Encyclopedia of Trotskyism On-Line: Revolutionary History, Vol. 8 No. 3


Revolution in the Air

Max Elbaum
Revolution in the Air: Sixties Radicals turn to Lenin, Mao and Che
Verso, London 2002, £20

THIS book is a history of the Maoist-Guevarist organisations which came out of the youth and student radicalisation in the USA in the late 1960s, from their origins to their eventual collapse in the 1990s. Elbaum’s reasons for writing it are in part to draw lessons for any revival of the left in the USA, and partly to polemicise against the ‘good sixties, bad sixties’ analysis of Todd Gitlin’s Years of Hope, Days of Rage (1987).

The book is structured in five parts. Part I deals with the antecedents of the ‘New Communist Movement’ in the process of radicalisation in the late 1960s, and the reasons for the unattractiveness of the ‘old left’ to the newly-radicalising forces. The latter are gravely overstated, since it is quite clear that outside the Far East Maoism only attained the sort of strength it attained in the USA in those countries where the Trotskyists were either very weak to start with, or deliberately abstained from involvement in the far left of the student radicalisation (as happened in the USA and a few other countries).

Part II deals with the apogee of the movement in 1968–73, describing the several organisations as they formed and their various attempts to go beyond ‘pre-party formations’ either to regroupment, or to launching themselves as parties. I expected this part to take me into a foreign world, but in reality the political culture described is not that far from the culture of the Trotskyist organisations in the same period: commitment to more-or-less Stalinist (or at least post-1921) versions of Leninism, vigorous activism, and attempts to reach the mass of the class through campaigns and fronts.

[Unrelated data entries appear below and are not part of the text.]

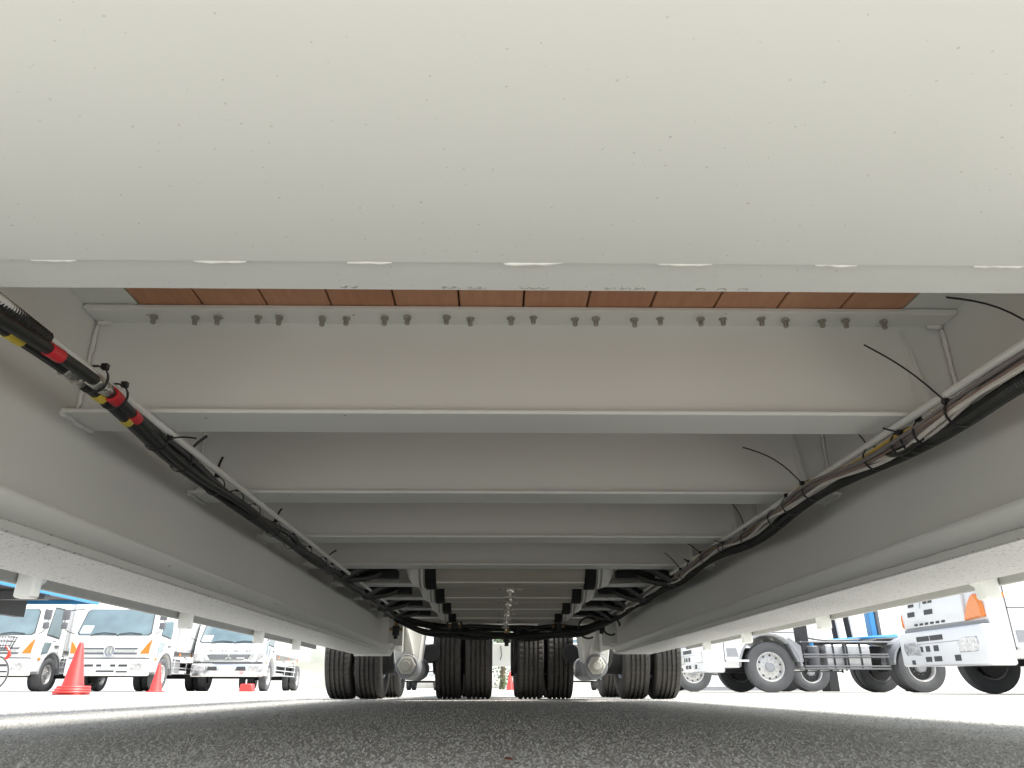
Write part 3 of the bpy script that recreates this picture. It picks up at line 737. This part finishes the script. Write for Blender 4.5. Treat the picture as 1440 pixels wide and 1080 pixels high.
        for s in (-1, 1):
            MB().prism([(s*.84, .87), (s*(hw - .04), .88), (s*(hw - .02), 1.12), (s*.93, 1.12)], 'y', -.035, .03).build('headlight', 'lens', root, bevel=.01)
            a, b = xx(s*.28, s*.60); MB().prism([(a, .60), (b, .60), (b - .03, .72), (a + .03, .72)], 'y', -.130, -.115).build('bumper_intake', 'seam', root)
            a, b = xx(s*.66, s*1.0); MB().prism([(a, .60), (b, .60), (b, .74), (a + .04, .74)], 'y', -.132, -.115).build('fog_lamp', 'lens', root, bevel=.01)
        MB().box(-.20, .20, -.134, -.122, .56, .74).build('number_plate', 'plate', root)
    else:
        MB().prism([(-hw - .008, .44), (hw + .008, .40), (hw + .008, 1.0), (-hw - .008, 1.0)], 'y', -.14, .30).build('bumper', 'white', root, bevel=.06, seg=3)
        MB().box(-hw + .03, hw - .03, -.02, .10, 1.005, 1.06).build('bumper_gap', 'midgrey', root)
        pn = MB().box(-hw + .06, hw - .52, -.05, .02, 1.07, 1.62).build('grille_panel', 'white', root, bevel=.03, seg=2)
        for (x0, x1, z0, z1) in ((-.95,-.72,1.26,1.34), (-.40,-.14,1.26,1.34), (-.88,-.70,1.42,1.47), (-.38,-.26,1.44,1.48), (-.22,-.10,1.44,1.48)) + tuple((-.78 + .17*k, -.68 + .17*k, 1.10, 1.135) for k in range(6)):
            MB().prism([(x0, z0), (x1, z0), (x1 + .01, z1), (x0 + .01, z1)], 'y', -.058, -.049).build('grille_slot', 'seam', pn)
        MB().prism([(-.52, 1.38), (-.49, 1.38), (-.42, 1.52), (-.45, 1.52)], 'y', -.058, -.049).build('emblem_mark', 'chrome', pn)
        for (x0, x1, z0, z1) in ((-.64,-.25,.83,.91), (-.22,.16,.83,.91), (-.60,-.50,.66,.75), (-.40,-.28,.66,.75), (-.16,-.02,.66,.75), (-.46,-.28,.50,.58), (-.20,.02,.50,.58), (.40,.56,.49,.58), (-.92,-.82,.47,.54)):
            MB().box(x0, x1, -.147, -.135, z0, z1).build('bumper_slot', 'seam', root)
        MB().box(-1.1, .98, -.1425, -.138, .785, .795).build('bumper_crease', 'midgrey', root)
        for s in (-1, 1):
            P = [(s*.56, .61), (s*1.04, .61), (s*1.10, .72), (s*1.08, .83), (s*.68, .83), (s*.56, .76)]
            MB().prism(P, 'y', -.152, -.13).build('headlight', 'lens', root, bevel=.02)
            P = ((.70, 1.075), (1.205, 1.10), (1.19, 1.30), (1.08, 1.46), (.98, 1.43), (.84, 1.30)) if s > 0 else ((1.12, 1.075), (1.21, 1.10), (1.20, 1.30), (1.17, 1.36))
            m = MB().prism([(s*q, z) for q, z in P], 'y', -.065, .02)
            m.build('turn_signal', 'orange', root, bevel=.02)
    # wheels and chassis
    axr = ax + wb; tot = axr + tail
    out = {}
    for s in (-1, 1):
        wheel(root, (s*(hw - tw/2 - .03), ax, tyre_r), tyre_r, tw, s, 'rim', 'rubber_old')
        wheel(root, (s*(hw - tw/2 - .02), axr, tyre_r), tyre_r, tw, s, 'rim', 'rubber_old', dual=True)
        wheel(root, (s*(hw - tw*1.5 - .07), axr, tyre_r), tyre_r, tw, s, 'rim', 'rubber_old', dual=True)
        a, b = xx(s*.36, s*.44); MB().box(a, b, .5, tot - .1, tyre_r + .18, tyre_r + .42).build('chassis_rail', 'dark', root)
    for yy in (ax, axr): MB().cyl((-hw + .3, yy, tyre_r), (hw - .3, yy, tyre_r), .075, n=12).build('axle', 'dark', root)
    MB().box(-.45, .45, .35, 1.3, .42, .85).build('engine', 'dark', root, bevel=.05)
    if box:
        zf, ht = box; y0 = cab_len + .12
        bx_ = MB().box(-hw - .02, hw + .02, y0, tot, zf, ht).build('cargo_box', 'whitebox', root, bevel=.012)
        for s in (-1, 1):
            X = s*(hw + .02)
            for (ya_, yb2) in ((y0 - .004, y0 + .09), (tot - .09, tot + .004), ((y0+tot)/2 - .04, (y0+tot)/2 + .04)):
                a, b = xx(X + s*.001, X + s*.014); MB().box(a, b, ya_, yb2, zf - .004, ht + .004).build('box_trim', 'alu', bx_)
            a, b = xx(X + s*.0012, X + s*.02); MB().box(a, b, y0 + .095, tot - .095, zf - .006, zf + .10).build('box_sill', 'alu', bx_)
            # side guard
            for z in (.50, .66, .82):
                MB().tube([(s*(hw - .05), ax + .68, z), (s*(hw - .05), axr - .62, z)], .018, 7).build('side_guard_rail', 'alu', root)
            for yy in (ax + .85, (ax + axr)/2, axr - .8):
                MB().tube(spline([(s*(hw - .16), yy, .99), (s*(hw - .04), yy, .90), (s*(hw - .06), yy, .48)], 4), .017, 7).build('side_guard_post', 'alu', root)
                MB().lathe([(0, 0), (.05, 0), (.05, .03), (0, .03)], (s*(hw - .02), yy + .25, zf - .08), 'x', 12).build('marker_lamp', 'orange', root)
            a, b = xx(s*.5, s*(hw - .15)); MB().box(a, b, ax + .95, ax + 1.7, .48, .92).build('fuel_tank' if s > 0 else 'battery_box', 'midgrey', root, bevel=.04)
            # ladder on the front corner
            for dx in (0, .22): MB().tube([(s*(hw - .05 - dx*0), cab_len + .05 + dx*.2, 1.0), (s*(hw - .05), cab_len + .05 + dx*.2, 2.5)], .014, 6).build('ladder_rail', 'alu', root)
    return dict(ax=ax, axr=axr, hw=hw, tot=tot)

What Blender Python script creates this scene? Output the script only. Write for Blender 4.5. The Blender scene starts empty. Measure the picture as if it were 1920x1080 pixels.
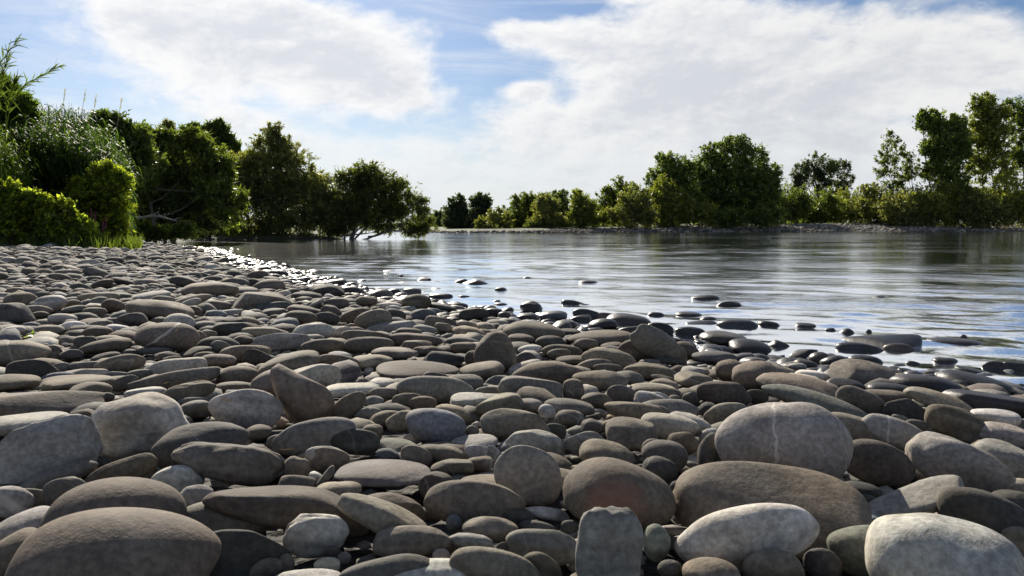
import bpy, bmesh, math, random
import numpy as np
from mathutils import Vector, Matrix, Euler

random.seed(7)
RNG = np.random.default_rng(11)
C = bpy.context.scene.collection
SC = bpy.context.scene

# ---------------------------------------------------------------- camera
FPX = 1507.0                       # focal length in pixels of the 1920 px wide frame
PITCH = math.radians(4.4)
EYE = Vector((0.0, 0.0, 0.75))
cam_data = bpy.data.cameras.new('camera')
cam = bpy.data.objects.new('camera', cam_data)
C.objects.link(cam)
cam.location = EYE
cam.rotation_euler = (math.pi / 2 - PITCH, 0, 0)
cam_data.sensor_width = 36.0
cam_data.lens = FPX / 1920 * 36.0
cam_data.clip_start = 0.05
cam_data.clip_end = 6000
cam_data.dof.use_dof = True
cam_data.dof.focus_distance = 4.5
cam_data.dof.aperture_fstop = 20.0
SC.camera = cam

# ---------------------------------------------------------------- view + sun + sky
SC.view_settings.view_transform = 'Standard'
SC.view_settings.look = 'None'
SC.view_settings.gamma = 1
SC.view_settings.use_curve_mapping = False
SC.view_settings.exposure = 0.75
SC.render.filter_size = 0.85
SC.cycles.max_bounces = 6
SC.cycles.diffuse_bounces = 3
SC.cycles.glossy_bounces = 3
SC.cycles.transmission_bounces = 4
SC.cycles.transparent_max_bounces = 8
SC.cycles.sample_clamp_indirect = 4.0

SUN_AZ, SUN_EL = -20.0, 31.0       # degrees, azimuth from +Y towards +X
sun_data = bpy.data.lights.new('sun', 'SUN')
sun_data.energy = 5.0
sun_data.angle = math.radians(0.5)
sun_data.color = (1.0, 0.91, 0.77)
sun = bpy.data.objects.new('sun', sun_data)
C.objects.link(sun)
_d = Vector((math.sin(math.radians(SUN_AZ)) * math.cos(math.radians(SUN_EL)),
             math.cos(math.radians(SUN_AZ)) * math.cos(math.radians(SUN_EL)),
             math.sin(math.radians(SUN_EL))))
sun.rotation_euler = (_d).to_track_quat('Z', 'Y').to_euler()
sun.location = _d * 50


class NB:
    """small helper to write node trees"""
    def __init__(self, nt):
        self.nt = nt
        nt.nodes.clear()

    def n(self, typ, **kw):
        nd = self.nt.nodes.new(typ)
        for k, v in kw.items():
            setattr(nd, k, v)
        return nd

    def link(self, a, b):
        self.nt.links.new(a, b)

    def put(self, sock, v):
        if hasattr(v, 'is_output') or isinstance(v, bpy.types.NodeSocket):
            self.link(v, sock)
        elif v is not None:
            if isinstance(v, (tuple, list)) and len(v) == 3 and sock.type == 'RGBA':
                v = (*v, 1)
            sock.default_value = v

    def m(self, op, a, b=None, c=None, clamp=False):
        nd = self.n('ShaderNodeMath', operation=op, use_clamp=clamp)
        for i, v in enumerate((a, b, c)):
            if v is not None:
                self.put(nd.inputs[i], v)
        return nd.outputs[0]

    def vm(self, op, a, b=None, scale=None):
        nd = self.n('ShaderNodeVectorMath', operation=op)
        self.put(nd.inputs[0], a)
        if b is not None:
            self.put(nd.inputs[1], b)
        if scale is not None:
            self.put(nd.inputs['Scale'], scale)
        return nd.outputs[0]

    def mix(self, f, a, b, blend='MIX'):
        nd = self.n('ShaderNodeMix', data_type='RGBA', blend_type=blend)
        self.put(nd.inputs[0], f)
        self.put(nd.inputs[6], a)
        self.put(nd.inputs[7], b)
        return nd.outputs[2]

    def noise(self, vec, scale, detail=4, rough=0.5, dist=0.0):
        nd = self.n('ShaderNodeTexNoise')
        if vec is not None:
            self.put(nd.inputs['Vector'], vec)
        nd.inputs['Scale'].default_value = scale
        nd.inputs['Detail'].default_value = detail
        nd.inputs['Roughness'].default_value = rough
        nd.inputs['Distortion'].default_value = dist
        return nd.outputs[0]

    def ramp(self, v, lo, hi, a=0.0, b=1.0):
        nd = self.n('ShaderNodeMapRange', interpolation_type='SMOOTHSTEP')
        self.put(nd.inputs[0], v)
        self.put(nd.inputs[1], lo)
        self.put(nd.inputs[2], hi)
        self.put(nd.inputs[3], a)
        self.put(nd.inputs[4], b)
        return nd.outputs[0]


world = bpy.data.worlds.new('World')
SC.world = world
world.use_nodes = True
w = NB(world.node_tree)
tc = w.n('ShaderNodeTexCoord')
sep = w.n('ShaderNodeSeparateXYZ')
w.link(tc.outputs['Generated'], sep.inputs[0])
AZ = w.m('ARCTAN2', sep.outputs[0], sep.outputs[1])      # radians, 0 straight ahead
EL = w.m('ARCSINE', sep.outputs[2])
sky = w.n('ShaderNodeTexSky', sky_type='NISHITA', sun_disc=False)
sky.sun_elevation = math.radians(SUN_EL)
sky.sun_rotation = math.radians(SUN_AZ)
sky.air_density = 1.0
sky.dust_density = 0.6
sky.ozone_density = 2.5
# cloud banks: azimuth, elevation, half widths in the picture's pixels, weight
BLOBS = [
    (420, 75, 230, 85, .75), (600, 120, 230, 85, .85), (740, 185, 130, 50, .55), (330, 50, 130, 50, .35),
    (640, 270, 230, 26, .42), (480, 232, 120, 18, .25), (760, 330, 200, 40, .5),
    (1080, 90, 130, 45, .55), (1230, 150, 170, 130, .8), (1480, 170, 260, 140, .8), (1760, 140, 260, 110, .5),
    (1050, 240, 230, 55, .6), (1300, 330, 420, 60, .6), (1850, 330, 300, 60, .35), (940, 75, 70, 26, .55),
    (990, 175, 45, 18, .62), (60, 230, 200, 70, .22), (700, 395, 900, 35, .5), (1180, 12, 80, 14, .45),
    (880, 130, 60, 85, -.55), (940, 18, 150, 30, -.7), (830, 245, 70, 22, -.3), (650, -8, 300, 22, -.9),
    (1420, 5, 120, 12, -.3), (1000, 130, 40, 30, -.2),
]
tot = None
for bx, by, rx, ry, wt in BLOBS:
    a0 = math.atan2(bx - 960, FPX)
    e0 = (424 - by) / FPX * math.cos(a0)
    u = w.m('DIVIDE', w.m('SUBTRACT', AZ, a0), rx / FPX)
    v = w.m('DIVIDE', w.m('SUBTRACT', EL, e0), ry / FPX)
    s = w.m('ADD', w.m('MULTIPLY', u, u), w.m('MULTIPLY', v, v))
    g = w.m('MULTIPLY', w.m('EXPONENT', w.m('MULTIPLY', s, -1.0)), wt)
    tot = g if tot is None else w.m('ADD', tot, g)
cmb = w.n('ShaderNodeCombineXYZ')
w.link(AZ, cmb.inputs[0])
w.link(w.m('MULTIPLY', EL, 1.9), cmb.inputs[1])
nz1 = w.noise(cmb.outputs[0], 6.5, 12, 0.60, 0.25)
nz2 = w.noise(cmb.outputs[0], 2.2, 4, 0.5, 0.2)
nz3 = w.noise(cmb.outputs[0], 9.0, 6, 0.55, 0.5)
tilted = w.n('ShaderNodeMapping')
tilted.inputs['Rotation'].default_value = (0, 0, 0.35)
tilted.inputs['Scale'].default_value = (2.2, 9.0, 1)
w.link(cmb.outputs[0], tilted.inputs[0])
wisp = w.noise(tilted.outputs[0], 2.0, 8, 0.62, 0.6)
nz4 = w.noise(cmb.outputs[0], 26.0, 8, 0.62, 0.4)
cov = w.m('ADD', tot, w.m('ADD', w.m('MULTIPLY', w.m('SUBTRACT', nz1, 0.5), 1.9), w.m('MULTIPLY', w.m('SUBTRACT', nz4, 0.5), 0.45)))
# outside the frame the cover is thinned, so less fill reaches stone fronts
outside = w.ramp(w.m('ABSOLUTE', AZ), 0.60, 0.95)
outside = w.m('MAXIMUM', outside, w.ramp(EL, 0.30, 0.50))
cov = w.m('ADD', cov, w.m('MULTIPLY', outside, w.m('ADD', 0.12, w.m('MULTIPLY', w.m('SUBTRACT', nz2, 0.5), 1.6))))
mask = w.ramp(cov, 0.16, 0.72)
veil = w.m('MULTIPLY', w.ramp(wisp, 0.40, 0.75), 0.45)
low = w.ramp(EL, 0.16, 0.02)
veil = w.m('MAXIMUM', veil, w.m('MULTIPLY', low, 0.7))
mask = w.m('SUBTRACT', 1.0, w.m('MULTIPLY', w.m('SUBTRACT', 1.0, mask), w.m('SUBTRACT', 1.0, veil)))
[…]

Part III deals with the movement’s loss of the political initiative and slide into crisis between 1973 and 1981, triggered initially by the difficulties of class and race analysis in the Boston busing crisis of 1974, exacerbated by separate ‘party turns’ by the major organisations which ended the hope of a broad regroupment, and then by the Beijing CPC-PRC leadership’s open bloc with the USA against the USSR and those Third World movements influenced by Moscow, which triggered a divide between those trends in the movement which clung to Beijing and those which shifted towards more general Third Worldism.

Part IV discusses, more briefly, the involvement of Maoist and post-Maoist trends in the Rainbow Coalition, and the impact on these trends of the collapse of the USSR.

Finally, Part V contains a chapter discussing the ex-Maoists’ ‘adjustment to civilian life’, and Elbaum’s lessons and conclusions. These are, broadly speaking, that the movement had a foreshortened sense of the imminence of revolutionary crisis which made it ill-fitted for the long haul; that Maoism was massively damaging, particularly in creating a mind-set of ‘theory-as-orthodoxy’ and producing sectarianism and anti-democratic internal practices; but that, on the other hand, internationalism and anti-imperialism, anti-racism and the effort to form an activist cadre, remain fundamental to any effective left. At the end of the day, a critical conclusion is that ‘basing an organisation’s unity on an ideological system (say, Marxism-Leninism) rather than a political programme (say, socialism) is fraught with danger … The result is a strong pull not just toward dogmatism but toward constant suspicion of heresy.’ (p. 336)

Considered as a history, I found the book an interesting read, but in some ways disappointing. The problem is that in some ways, because of the range of organisations whose history he is trying to cover, Elbaum paints with a very broad brush, so that it is hard to get a strong sense of the effective relation of forces between the different organisations or of any of their specific ideological dynamics. At the same time, this is so much a participant history as to be almost myopic. World politics are seen through the eyes of the anti-imperialist US left and in particular its Maoist wing, and there is little sense of the dynamics of the post-1968 Leninist and semi-Leninist far left elsewhere (even, for example, of the Guevarist and other trends in Latin America who might have been the natural allies of the American ‘New Communist Movement’). At the same time, some of his lessons are very pertinent. The experience of the Trots in Britain has also been one of early 1970s dynamism, later 1970s inability to work out a clear path through more complex political problems, and repeated sectarian declarations of small groups as ‘the party’ (albeit the Socialist Labour League–Workers Revolutionary Party, International Socialists–Socialist Workers Party and Militant–Socialist Party were all vastly bigger and better implanted than any US Maoist group). Trotskyism has functioned just as much as an ideological system, as opposed to a programme, as Maoism. It’s worth a read, then, if only to see how much like ourselves the US Maoists were.